Edmonton rapper Cadence Weapon says he's putting art before money
Cadence Weapon says after two decades, people are finally taking him seriously
Canadian hip-hop artist and poet Rollie Pemberton isn't taking his newfound sense of empowerment lightly.
After nearly two decades in the underground music scene, it took winning the 2021 Polaris Music Prize for the album Parallel World, under his stage name Cadence Weapon, before he felt people were truly starting to take him seriously.
Half a year out from that win, the lingering notion he once had of being seen only as a rapper or Black artist is gone. More people seem to consider him a 'public figure' now, he says, one who can speak truth to Canadian politics, racial profiling and an array of other important topics.
"It really emboldens me," he says of how the change is influencing his new music.
"It makes me want to push the boundaries in a different way than I did before."
In the middle of a winter thaw, Pemberton is sitting on a park bench in northwest Toronto looking to the future while trying to keep his flawless new pair of Yeezy sneakers out of slushy puddles.
A few days from now he'll fly to sunnier Los Angeles to record the followup to his Polaris-winning album, which will explore society on the verge of being swallowed by the metaverse.
If you don't listen to hip-hop music or haven't heard of Cadence Weapon, Pemberton hopes to change that very soon.
He'll publish a book in the spring that pays tribute to his eclectic musical roots and he's entertained the possibility of one day running for political office. Back in 2009, he began a two-year term as poet laureate for his hometown of Edmonton.
He boldly names Stevie Wonder, David Bowie and David Byrne as a few of the multifaceted artists who inspire him.
At 36, Pemberton displays a clear-eyed perspective around his goals after a tumultuous early career that included falling out with his label and recent against-the-odds resurgence in his career.
In 2005, Cadence Weapon arrived on the rap scene with the critically acclaimed Breaking Kayfabe, the first of his three Polaris shortlisted albums.
But in the years that followed, the relationship with his independent label Upper Class Recordings went south, with Pemberton alleging they pocketed the honorarium he earned as poet laureate and left him pleading for them to cut a cheque to pay his rent.
By 2015, he says the label had stopped answering his emails and effectively ceased operations. He's been trying to recover the rights to his albums ever since.
A request for comment was submitted on Thursday via his former label's website — where the most recent post is dated August 2019. The messages went unanswered.

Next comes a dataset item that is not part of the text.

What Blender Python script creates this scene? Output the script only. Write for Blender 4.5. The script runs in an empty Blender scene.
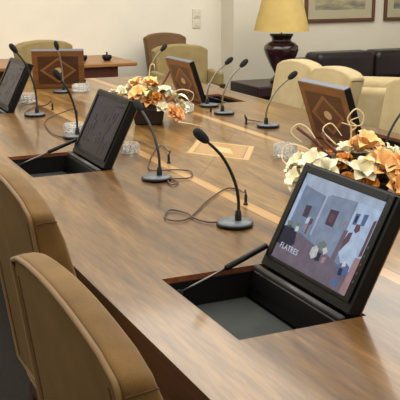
import bpy, bmesh, math, random
from mathutils import Vector, Matrix
from mathutils.geometry import tessellate_polygon
random.seed(7)
C = bpy.context.scene.collection
S = bpy.context.scene
S.view_settings.view_transform = 'Standard'
S.view_settings.look = 'None'
PI = math.pi

# ------------------------------------------------------------------ materials
def lin(c):
    return tuple(((v / 255) / 12.92 if v / 255 <= .04045 else ((v / 255 + .055) / 1.055) ** 2.4) for v in c) + (1,)

def mat(name, rgb, rough=.5, metal=0, spec=.5, sheen=0, coat=0, emit=None, estr=0, trans=0, var=0, vscale=40, ior=1.5):
    m = bpy.data.materials.new(name); m.use_nodes = True
    nt = m.node_tree; b = nt.nodes['Principled BSDF']
    b.inputs['Base Color'].default_value = lin(rgb)
    b.inputs['Roughness'].default_value = rough
    b.inputs['Metallic'].default_value = metal
    b.inputs['Specular IOR Level'].default_value = spec
    b.inputs['Sheen Weight'].default_value = sheen
    b.inputs['Sheen Roughness'].default_value = .4
    b.inputs['Coat Weight'].default_value = coat
    b.inputs['Transmission Weight'].default_value = trans
    b.inputs['IOR'].default_value = ior
    if emit:
        b.inputs['Emission Color'].default_value = lin(emit); b.inputs['Emission Strength'].default_value = estr
    if var:
        tc = nt.nodes.new('ShaderNodeTexCoord'); n = nt.nodes.new('ShaderNodeTexNoise')
        n.inputs['Scale'].default_value = vscale; n.inputs['Detail'].default_value = 4
        nt.links.new(tc.outputs['Object'], n.inputs['Vector'])
        r = nt.nodes.new('ShaderNodeValToRGB')
        lo = tuple(max(0, v * (1 - var)) for v in rgb); hi = tuple(min(255, v * (1 + var)) for v in rgb)
        r.color_ramp.elements[0].position = .3; r.color_ramp.elements[1].position = .7
        r.color_ramp.elements[0].color = lin(lo); r.color_ramp.elements[1].color = lin(hi)
        nt.links.new(n.outputs['Fac'], r.inputs['Fac']); nt.links.new(r.outputs['Color'], b.inputs['Base Color'])
    return m

def M_(nt, op, a, b=None, c=None, clamp=False):
    n = nt.nodes.new('ShaderNodeMath'); n.operation = op; n.use_clamp = clamp
    for i, v in enumerate((a, b, c)):
        if v is None: continue
        if isinstance(v, (int, float)): n.inputs[i].default_value = v
        else: nt.links.new(v, n.inputs[i])
    return n.outputs[0]

def mixc(nt, fac, a, b):
    n = nt.nodes.new('ShaderNodeMix'); n.data_type = 'RGBA'
    for sock, v in ((n.inputs['Factor'], fac), (n.inputs['A'], a), (n.inputs['B'], b)):
        if isinstance(v, (int, float)): sock.default_value = v
        elif isinstance(v, tuple): sock.default_value = v
        else: nt.links.new(v, sock)
    return n.outputs['Result']

def grain(nt, vec, stops, sc, seed=0.0, warp=.35):
    """streaky wood colour: noise stretched along one axis (sc = scale per axis)"""
    mp = nt.nodes.new('ShaderNodeMapping'); mp.inputs['Scale'].default_value = sc
    mp.inputs['Location'].default_value = (seed, seed * 1.7, seed * .3)
    nt.links.new(vec, mp.inputs['Vector'])
    n1 = nt.nodes.new('ShaderNodeTexNoise'); n1.inputs['Scale'].default_value = 1; n1.inputs['Detail'].default_value = 3
    n1.inputs['Roughness'].default_value = .6; n1.inputs['Distortion'].default_value = warp
    nt.links.new(mp.outputs[0], n1.inputs['Vector'])
    mp2 = nt.nodes.new('ShaderNodeMapping'); mp2.inputs['Scale'].default_value = tuple(v * 6 if i < 3 else v for i, v in enumerate(sc))
    nt.links.new(vec, mp2.inputs['Vector'])
    n2 = nt.nodes.new('ShaderNodeTexNoise'); n2.inputs['Scale'].default_value = 1; n2.inputs['Detail'].default_value = 3
    nt.links.new(mp2.outputs[0], n2.inputs['Vector'])
    mp3 = nt.nodes.new('ShaderNodeMapping'); mp3.inputs['Scale'].default_value = tuple(v * .3 for v in sc)
    nt.links.new(vec, mp3.inputs['Vector'])
    n3 = nt.nodes.new('ShaderNodeTexNoise'); n3.inputs['Scale'].default_value = 1; n3.inputs['Detail'].default_value = 2
    nt.links.new(mp3.outputs[0], n3.inputs['Vector'])
    f = M_(nt, 'ADD', M_(nt, 'MULTIPLY', n1.outputs['Fac'], .48), M_(nt, 'ADD', M_(nt, 'MULTIPLY', n2.outputs['Fac'], .26), M_(nt, 'MULTIPLY', n3.outputs['Fac'], .26)))
    r = nt.nodes.new('ShaderNodeValToRGB'); cr = r.color_ramp
    while len(cr.elements) < len(stops): cr.elements.new(.5)
    for e, (p, c) in zip(cr.elements, stops): e.position = p; e.color = lin(c)
    nt.links.new(f, r.inputs['Fac'])
    return r.outputs['Color']

def newmat(name, rough=.3, spec=.5, coat=0):
    m = bpy.data.materials.new(name); m.use_nodes = True
    nt = m.node_tree; b = nt.nodes['Principled BSDF']
    b.inputs['Roughness'].default_value = rough; b.inputs['Specular IOR Level'].default_value = spec
    b.inputs['Coat Weight'].default_value = coat; b.inputs['Coat Roughness'].default_value = .1
    tc = nt.nodes.new('ShaderNodeTexCoord'); sx = nt.nodes.new('ShaderNodeSeparateXYZ')
    nt.links.new(tc.outputs['Object'], sx.inputs[0])
    return m, nt, b, tc.outputs['Object'], sx.outputs

def wood(name, stops, sc, rough=.35, spec=.5):
    m, nt, b, v, xyz = newmat(name, rough, spec)
    nt.links.new(grain(nt, v, stops, sc), b.inputs['Base Color'])
    return m

WAL = [(.35, (52, 32, 13)), (.45, (88, 60, 28)), (.54, (112, 80, 40)), (.65, (142, 106, 58))]
WAL2 = [(.35, (62, 40, 17)), (.45, (102, 72, 35)), (.54, (130, 97, 51)), (.65, (162, 125, 72))]
TX0, TX1, TY0, TY1 = .66, 2.745, .78, 6.45
TC = (1.76, 3.52)

def table_mat():
    m, nt, b, v, (x, y, z) = newmat('walnut_table', .30, .36, .36)
    b.inputs['Coat Roughness'].default_value = .09
    outer = grain(nt, v, WAL, (15, 1.6, 4), 0.0, .5)
    # book-matched field: grain leans the other way on either side of the diagonal
    inner = grain(nt, v, WAL2, (17, 1.8, 4), 3.1, .5)
    dx = M_(nt, 'ABSOLUTE', M_(nt, 'SUBTRACT', x, TC[0])); dy = M_(nt, 'ABSOLUTE', M_(nt, 'SUBTRACT', y, TC[1]))
    infield = M_(nt, 'MULTIPLY', M_(nt, 'GREATER_THAN', x, 1.40), M_(nt, 'LESS_THAN', x, 2.10))
    col = mixc(nt, infield, outer, inner)
    # thin seams that cross at the middle of the field
    seam = M_(nt, 'LESS_THAN', M_(nt, 'ABSOLUTE', M_(nt, 'SUBTRACT', M_(nt, 'MULTIPLY', dx, 1.42), dy)), .006)
    col = mixc(nt, M_(nt, 'MULTIPLY', M_(nt, 'MULTIPLY', seam, infield), .55), col, lin((70, 46, 26)))
    # two light bands along the table
    tan = grain(nt, v, [(.3, (150, 110, 60)), (.5, (176, 134, 80)), (.7, (194, 154, 100))], (40, 2, 4), 1.0)
    for sx in (1.40, 2.10):
        band = M_(nt, 'LESS_THAN', M_(nt, 'ABSOLUTE', M_(nt, 'SUBTRACT', x, sx)), .024)
        col = mixc(nt, band, col, tan)
        line = M_(nt, 'LESS_THAN', M_(nt, 'ABSOLUTE', M_(nt, 'SUBTRACT', M_(nt, 'ABSOLUTE', M_(nt, 'SUBTRACT', x, sx)), .026)), .003)
        col = mixc(nt, M_(nt, 'MULTIPLY', line, .6), col, lin((80, 52, 28)))
    # lozenge inlay in the middle
    loz = M_(nt, 'ADD', M_(nt, 'DIVIDE', dx, .172), M_(nt, 'DIVIDE', dy, .262))
    fr = mixc(nt, 1.0, tan, lin((196, 158, 102)))
    col = mixc(nt, M_(nt, 'LESS_THAN', loz, 1), col, fr)
    col = mixc(nt, M_(nt, 'LESS_THAN', loz, .82), col, lin((132, 92, 50)))
    col = mixc(nt, M_(nt, 'LESS_THAN', loz, .78), col, lin((172, 132, 78)))
    sm = M_(nt, 'ADD', M_(nt, 'DIVIDE', dx, .045), M_(nt, 'DIVIDE', dy, .12))
    col = mixc(nt, M_(nt, 'LESS_THAN', sm, 1), col, lin((208, 178, 126)))
    nt.links.new(col, b.inputs['Base Color'])
    return m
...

'I always think art first'
None of this seems to have left him cynical, but it certainly colours much of his motivation, including how he uses his platform today. For instance, he says he won't sell his integrity to shill for most commercial goods.
"I don't want to do a liquor sponsorship or anything that's a harmful product," he says as an example.
"I never do anything that goes against my values."
He returns to the idea of artistic purity a few times, naming rapper Chuck D and late spoken-word poet Gil Scott-Heron as two public figures he respects for not "trying to make as much money as possible while they're alive."
"That's not really part of my whole artistic discipline," he adds. "I really don't care about money. I always think art first."
Parallel World holds that truth close to its centre. Written by Pemberton as he witnessed the George Floyd protests of 2020, the album is unwavering in how it offers a Canadian perspective on policing, gentrification and this country's history, all against pounding electronic beats.
Upcoming projects
A deluxe edition set for release Friday builds on the existing 10 tracks with six remixes that inject new energy into each verse.
There's an electronic rework of Connect by Grammy-nominated Montreal producer CFCF and a low-key jazz spin on Play No Games from Juno-nominated Toronto musician Harrison.
Pemberton says he views the expanded version as a creative segue to his next album, which will lean into hyperpop — a high-strung subgenre that rose from SoundCloud and is characterized by pounding beats and glitchy electronic elements.
Before that's finished, he'll follow up his 2014 poetry collection Magnetic Days, which captured a sliver of Canadian youth culture at the time, with a new book.
Bedroom Rapper: Cadence Weapon on Hip-Hop, Resistance, and Surviving the Music Industry is what he describes as a collection of stories and essays that pay tribute to the Canadian music scenes he's inhabited over the years. It's set for release on May 31.
In it, he considers Canada's oft-ignored underground music culture, from the Prairies rap scene to Montreal's loft parties, committing stories and essays to the page about artists who influenced him but never really got their due.
"I was around in a pre-Drake environment [when] the idea of a Canadian rapper to the outside world was comical," he said.
"I always have felt like an outsider. I used to be kind of bummed about it. But now I love it. Because I just do what I want."